* **REQUIRED WORK**:
Return, exactly as written, the run of lines that begins at the line containing "Write a Blender" and ends at the line containing "from mathutils import Vector, Matrix". Nothing outside that run belongs in the answer.

Scene script records:
•••

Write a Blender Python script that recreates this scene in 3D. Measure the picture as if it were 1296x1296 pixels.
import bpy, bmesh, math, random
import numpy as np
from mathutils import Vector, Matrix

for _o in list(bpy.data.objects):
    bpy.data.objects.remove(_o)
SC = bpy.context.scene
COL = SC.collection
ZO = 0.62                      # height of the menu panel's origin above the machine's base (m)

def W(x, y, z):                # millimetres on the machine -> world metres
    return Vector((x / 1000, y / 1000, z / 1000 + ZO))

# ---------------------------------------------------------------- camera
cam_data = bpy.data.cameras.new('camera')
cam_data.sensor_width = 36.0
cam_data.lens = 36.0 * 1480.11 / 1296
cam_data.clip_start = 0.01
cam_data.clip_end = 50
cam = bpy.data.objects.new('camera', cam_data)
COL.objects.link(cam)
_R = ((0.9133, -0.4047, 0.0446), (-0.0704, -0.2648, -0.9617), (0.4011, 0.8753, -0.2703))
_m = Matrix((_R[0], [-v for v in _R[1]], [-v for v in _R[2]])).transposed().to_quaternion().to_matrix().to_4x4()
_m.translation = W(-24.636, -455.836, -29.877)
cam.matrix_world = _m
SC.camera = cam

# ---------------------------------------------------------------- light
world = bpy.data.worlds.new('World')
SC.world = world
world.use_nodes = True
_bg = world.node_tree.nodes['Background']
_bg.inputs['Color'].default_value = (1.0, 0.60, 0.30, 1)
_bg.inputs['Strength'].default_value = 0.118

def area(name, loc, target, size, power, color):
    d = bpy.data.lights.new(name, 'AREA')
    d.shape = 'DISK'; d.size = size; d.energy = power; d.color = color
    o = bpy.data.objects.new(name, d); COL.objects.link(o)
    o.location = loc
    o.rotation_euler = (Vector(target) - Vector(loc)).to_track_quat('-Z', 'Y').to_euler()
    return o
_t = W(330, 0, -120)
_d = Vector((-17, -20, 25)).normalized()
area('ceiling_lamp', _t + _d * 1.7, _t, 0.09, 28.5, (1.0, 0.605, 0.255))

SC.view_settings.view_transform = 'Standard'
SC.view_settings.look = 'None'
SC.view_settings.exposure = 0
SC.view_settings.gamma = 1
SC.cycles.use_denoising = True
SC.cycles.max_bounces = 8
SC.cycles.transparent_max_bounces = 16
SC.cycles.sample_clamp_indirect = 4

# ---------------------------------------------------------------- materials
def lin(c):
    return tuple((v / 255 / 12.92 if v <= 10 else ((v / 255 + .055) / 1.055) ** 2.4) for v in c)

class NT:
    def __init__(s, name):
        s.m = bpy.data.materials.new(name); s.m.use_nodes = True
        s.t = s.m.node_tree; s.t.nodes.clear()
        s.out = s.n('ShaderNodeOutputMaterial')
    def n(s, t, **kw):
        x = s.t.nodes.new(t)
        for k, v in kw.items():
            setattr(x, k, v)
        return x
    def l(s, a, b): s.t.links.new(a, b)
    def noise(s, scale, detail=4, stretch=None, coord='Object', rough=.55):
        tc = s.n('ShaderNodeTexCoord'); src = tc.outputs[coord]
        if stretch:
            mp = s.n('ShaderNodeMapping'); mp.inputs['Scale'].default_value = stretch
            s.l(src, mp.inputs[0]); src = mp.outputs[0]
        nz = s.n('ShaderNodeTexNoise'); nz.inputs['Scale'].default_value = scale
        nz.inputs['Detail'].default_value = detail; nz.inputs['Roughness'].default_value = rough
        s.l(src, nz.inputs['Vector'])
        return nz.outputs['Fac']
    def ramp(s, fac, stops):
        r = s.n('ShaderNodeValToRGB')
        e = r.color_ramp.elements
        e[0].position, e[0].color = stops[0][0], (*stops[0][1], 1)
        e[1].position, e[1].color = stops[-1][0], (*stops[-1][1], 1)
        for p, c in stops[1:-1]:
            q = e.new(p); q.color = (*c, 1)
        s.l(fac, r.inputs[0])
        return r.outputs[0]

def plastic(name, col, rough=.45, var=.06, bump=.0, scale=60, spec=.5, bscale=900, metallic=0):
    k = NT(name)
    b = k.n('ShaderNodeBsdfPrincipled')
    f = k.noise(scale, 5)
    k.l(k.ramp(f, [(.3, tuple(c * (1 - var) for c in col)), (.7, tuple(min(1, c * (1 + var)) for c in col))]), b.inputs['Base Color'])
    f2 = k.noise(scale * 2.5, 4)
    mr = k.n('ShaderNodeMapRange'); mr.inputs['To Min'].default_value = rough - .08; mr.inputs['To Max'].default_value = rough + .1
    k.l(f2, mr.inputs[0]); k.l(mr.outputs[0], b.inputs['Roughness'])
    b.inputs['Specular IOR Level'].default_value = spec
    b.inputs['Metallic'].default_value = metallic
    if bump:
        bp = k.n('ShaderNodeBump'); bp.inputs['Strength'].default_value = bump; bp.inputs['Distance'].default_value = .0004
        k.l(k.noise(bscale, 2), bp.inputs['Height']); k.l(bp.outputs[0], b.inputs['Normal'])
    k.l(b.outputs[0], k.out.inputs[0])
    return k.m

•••

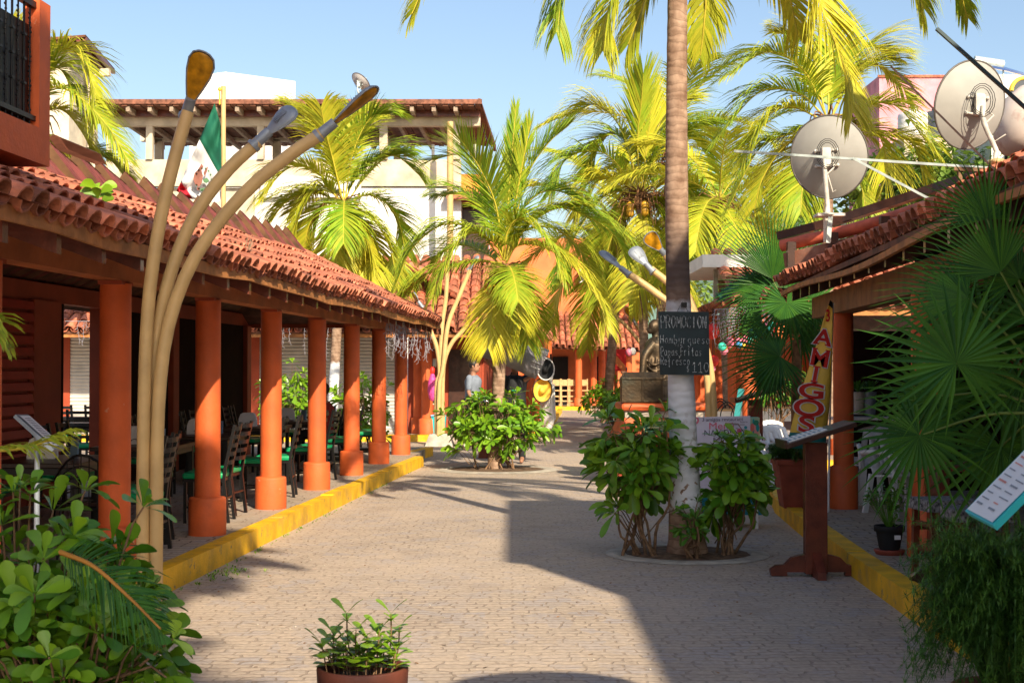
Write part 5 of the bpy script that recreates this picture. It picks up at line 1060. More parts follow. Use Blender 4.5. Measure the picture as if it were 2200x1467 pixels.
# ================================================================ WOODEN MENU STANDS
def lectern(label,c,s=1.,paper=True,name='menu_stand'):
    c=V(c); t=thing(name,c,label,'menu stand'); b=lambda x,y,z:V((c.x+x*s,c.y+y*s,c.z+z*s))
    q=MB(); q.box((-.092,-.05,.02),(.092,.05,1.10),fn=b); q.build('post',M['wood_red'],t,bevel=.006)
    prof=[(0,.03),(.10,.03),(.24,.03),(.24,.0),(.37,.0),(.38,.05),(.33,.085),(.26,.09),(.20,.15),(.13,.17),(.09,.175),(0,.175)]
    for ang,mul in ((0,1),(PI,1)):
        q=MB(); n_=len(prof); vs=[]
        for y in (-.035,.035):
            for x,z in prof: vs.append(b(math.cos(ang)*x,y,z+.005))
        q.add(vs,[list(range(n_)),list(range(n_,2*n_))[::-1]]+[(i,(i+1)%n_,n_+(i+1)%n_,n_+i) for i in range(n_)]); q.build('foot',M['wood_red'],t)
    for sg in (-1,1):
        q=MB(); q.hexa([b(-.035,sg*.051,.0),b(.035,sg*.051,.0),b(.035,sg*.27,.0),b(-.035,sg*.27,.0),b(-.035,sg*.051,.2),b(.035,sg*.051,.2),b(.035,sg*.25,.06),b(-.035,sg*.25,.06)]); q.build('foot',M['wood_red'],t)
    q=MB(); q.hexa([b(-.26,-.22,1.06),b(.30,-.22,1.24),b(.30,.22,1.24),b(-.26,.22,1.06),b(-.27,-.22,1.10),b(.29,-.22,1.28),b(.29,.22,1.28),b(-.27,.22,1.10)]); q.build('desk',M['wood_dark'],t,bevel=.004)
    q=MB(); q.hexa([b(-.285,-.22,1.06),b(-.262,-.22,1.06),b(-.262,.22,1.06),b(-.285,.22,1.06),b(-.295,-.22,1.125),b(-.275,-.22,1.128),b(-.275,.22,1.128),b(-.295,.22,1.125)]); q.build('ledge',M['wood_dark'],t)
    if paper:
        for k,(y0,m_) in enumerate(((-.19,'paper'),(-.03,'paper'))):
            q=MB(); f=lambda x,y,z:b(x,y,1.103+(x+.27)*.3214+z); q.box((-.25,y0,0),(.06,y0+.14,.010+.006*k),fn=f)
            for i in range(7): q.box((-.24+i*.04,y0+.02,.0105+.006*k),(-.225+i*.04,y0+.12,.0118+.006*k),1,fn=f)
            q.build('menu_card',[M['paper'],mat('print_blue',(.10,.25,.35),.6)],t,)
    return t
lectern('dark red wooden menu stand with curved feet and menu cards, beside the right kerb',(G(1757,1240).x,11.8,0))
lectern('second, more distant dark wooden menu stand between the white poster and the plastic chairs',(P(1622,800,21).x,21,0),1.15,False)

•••

* **OUTPUT FOR THIS EXERCISE**:
Write a Blender Python script that recreates this scene in 3D. Measure the picture as if it were 1296x1296 pixels.
import bpy, bmesh, math, random
import numpy as np
from mathutils import Vector, Matrix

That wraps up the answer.